Gov. Kate Brown, Chair Deborah Kafoury call for continued state investment in housing, shelter: ‘It’s the right thing to do. It’s as simple as that’

December 20, 2018

Sean Williams makes a heart with her hands after showing her dance moves to Gov. Kate Brown and Chair Deborah Kafoury at the Gresham Women's Shelter on Dec. 17, 2019.
The women at the Gresham Women’s Shelter were ready for Gov. Kate Brown.

Jessica McQueen presented her Chihuahua, Twix, for a few ear-scratches and head pats. Jamie Finney chatted and shook hands. And then there was Sean Williams, decked in gold shoes and ready to show off the dance moves she’s trained for months to perfect.

After talking with Brown and Multnomah County Chair Deborah Kafoury, Williams leapt three feet into the air, fell to her knees as she landed, bent backward until her head all but touched the floor — and then sprang back to her feet, all in one fluid set of motions.

Williams finished by holding her hands in the shape of a heart, echoing the Governor’s gesture to a crowd of supporters the night she won re-election.

“You could be in Cirque du Soleil,” Brown said, astonished by the display.

Williams bowed. Getting discovered is her plan, she said. That way, she’ll not only be able to end her own homelessness, but also help others do the same.

Gov. Kate Brown holds Twix while the dog's mom, Jessica, looks on.
“When I have a million dollars, I can donate to this cause,” she said, looking around the shelter. “I want to fix it for homeless people all across the globe.”  

Brown was at the shelter — the only one exclusively available for women east of César E. Chávez Boulevard — for a tour and brief media event meant to highlight the record level of statewide housing and homelessness services she’s called for in her latest budget.

Brown’s proposed budget for the next two fiscal years, released last month, calls for more than $400 million in continued and new investments.

That includes maintaining the state funds that help the Joint Office and nonprofit provider Human Solutions keep the 90-bed Gresham Women’s Shelter running, and other state investments that help fund shelter beds for families in the winter.

“We need to get children and families, and women and veterans, off our streets, and these investments will help with that,” Brown said during brief remarks.

She also said her budget would create housing that’s not just affordable, but dignified, too. “Not just four walls,” she said. And not rents that mean “choosing which bills to pay.”

Gov. Kate Brown holds Twix while the dog's mom, Jessica, looks on.
“We need to all work together to ensure we provide more affordable housing,” she said.

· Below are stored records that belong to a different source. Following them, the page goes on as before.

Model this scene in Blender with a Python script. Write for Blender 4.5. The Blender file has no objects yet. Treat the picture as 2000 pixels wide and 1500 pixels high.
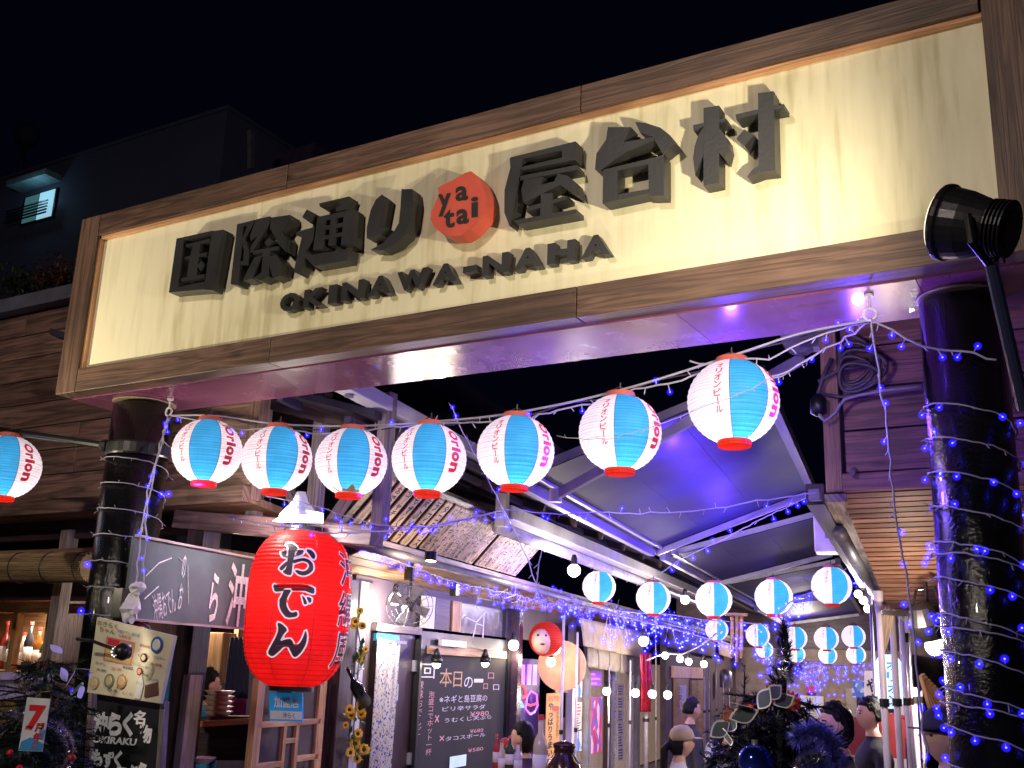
import bpy, math, random
import numpy as np
from mathutils import Vector, Matrix, noise
from mathutils.geometry import tessellate_polygon

sc = bpy.context.scene
COL = sc.collection
rnd = random.Random(7)
V3 = lambda *a: np.array(a, float)

# ---------------------------------------------------------------- camera
FPX = 2050.0
def _basis():
    up = V3(280, 7550, FPX); up /= np.linalg.norm(up)
    x = -V3(-3600, -425, FPX); x /= np.linalg.norm(x)
    x = x - up * np.dot(x, up); x /= np.linalg.norm(x)
    y = np.cross(up, x)
    if y[2] < 0: y = -y
    return np.array([x, y, up])
R = _basis()
EYE = V3(0, 0, 1.6)
cam_data = bpy.data.cameras.new('camera')
cam = bpy.data.objects.new('camera', cam_data); COL.objects.link(cam)
cam.matrix_world = Matrix(((R[0, 0], R[0, 1], -R[0, 2], 0), (R[1, 0], R[1, 1], -R[1, 2], 0),
                           (R[2, 0], R[2, 1], -R[2, 2], 1.6), (0, 0, 0, 1)))
cam_data.sensor_width = 36; cam_data.lens = 36 * FPX / 2000
cam_data.clip_start = 0.05; cam_data.clip_end = 2000
sc.camera = cam

# ---------------------------------------------------------------- night sky and exposure
w = bpy.data.worlds.new("World"); sc.world = w; w.use_nodes = True
nt = w.node_tree
sky = nt.nodes.new('ShaderNodeTexSky'); sky.sky_type = 'NISHITA'; sky.sun_disc = False
sky.sun_elevation = math.radians(-6); sky.sun_rotation = math.radians(200)
bg = nt.nodes['Background']; bg.inputs['Strength'].default_value = 0.05
addn = nt.nodes.new('ShaderNodeMix'); addn.data_type = 'RGBA'; addn.blend_type = 'ADD'
addn.inputs[0].default_value = 1.0; addn.inputs[7].default_value = (0.012, 0.014, 0.06, 1)
nt.links.new(sky.outputs[0], addn.inputs[6]); nt.links.new(addn.outputs[2], bg.inputs['Color'])
sc.view_settings.view_transform = 'Standard'; sc.view_settings.look = 'None'
sc.view_settings.exposure = 0.0; sc.view_settings.gamma = 1.0; sc.view_settings.use_curve_mapping = False
try:
    sc.cycles.use_denoising = True
    sc.cycles.max_bounces = 6; sc.cycles.diffuse_bounces = 3; sc.cycles.glossy_bounces = 3
    sc.cycles.transmission_bounces = 4; sc.cycles.transparent_max_bounces = 32
    sc.cycles.sample_clamp_indirect = 4.0; sc.cycles.caustics_reflective = False; sc.cycles.caustics_refractive = False
except Exception: pass

# ---------------------------------------------------------------- viewing rays onto real planes (used to measure where things stand)
def ray(px, py): return R @ V3(px - 1000, 750 - py, FPX)
def onY(px, py, Y):
    d = ray(px, py); return EYE + d * (Y / d[1])
def onX(px, py, X):
    d = ray(px, py); return EYE + d * (X / d[0])
def onZ(px, py, Z):
    d = ray(px, py); return EYE + d * ((Z - 1.6) / d[2])
def atF(px, py, f):
    return EYE + ray(px, py) * (f / FPX)
AN = math.radians(-10.5)
A = V3(math.sin(AN), math.cos(AN), 0); N = V3(A[1], -A[0], 0); O = V3(-2.8, 4.5, 0); UP = V3(0, 0, 1)
def onU(px, py, u):
    d = ray(px, py); return EYE + d * ((u - np.dot(EYE - O, N)) / np.dot(d, N))
def onS(px, py, s):
    d = ray(px, py); return EYE + d * ((s - np.dot(EYE - O, A)) / np.dot(d, A))
def W(s, u, z): return O + A * s + N * u + UP * z
def su(p): return np.dot(p - O, A), np.dot(p - O, N), p[2]

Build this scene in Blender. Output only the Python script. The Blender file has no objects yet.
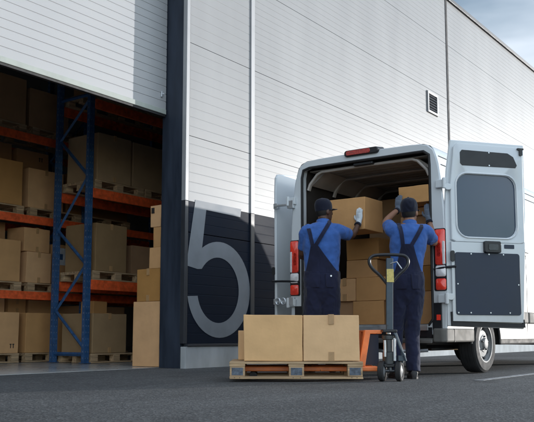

Brown spoke alongside Chair Kafoury, as well as Commissioner Lori Stegmann, Oregon Housing and Community Services Director Margaret Salazar, and Oregon Rep. Carla Piluso and Sen.-elect Shemia Fagan, both of whom represent east County.

Chair Kafoury said the Metro region’s prosperity, which has driven up housing costs, has punished people who were already struggling to make ends meet.

“For many, the end result is losing your home, which, in turn, means all the things in life that were already hard, like going to doctors’ appointments, looking for work — have now become almost impossible,” she said.

“But we live in a community and in a state that share a commitment to prioritize those who fall through the cracks. The reason we do this? Because it’s the right thing to do. It’s as simple as that.”

Multnomah County and Portland opened the 24-hour, services-enriched shelter, operated by Human Solutions, in late 2016 as a way to provide more safety for women on the streets, who experience higher rates of physical and sexual violence.

More than two-thirds of the women at the shelter are domestic violence survivors, and nearly half came to the shelter without any income of their own to find housing.

Williams, who is African American, said she’s struggled after an abusive relationship with her family. She said she’s looked for work for nearly two years, but has encountered racism and discrimination that have made opportunities harder to find.

In Multnomah County, African Americans make up 16 percent of people counted as homeless, despite making up just 7 percent of the population overall and 14 percent of residents below the poverty line.   

“I just want a roof over my head,” she said, “that I can actually maintain.”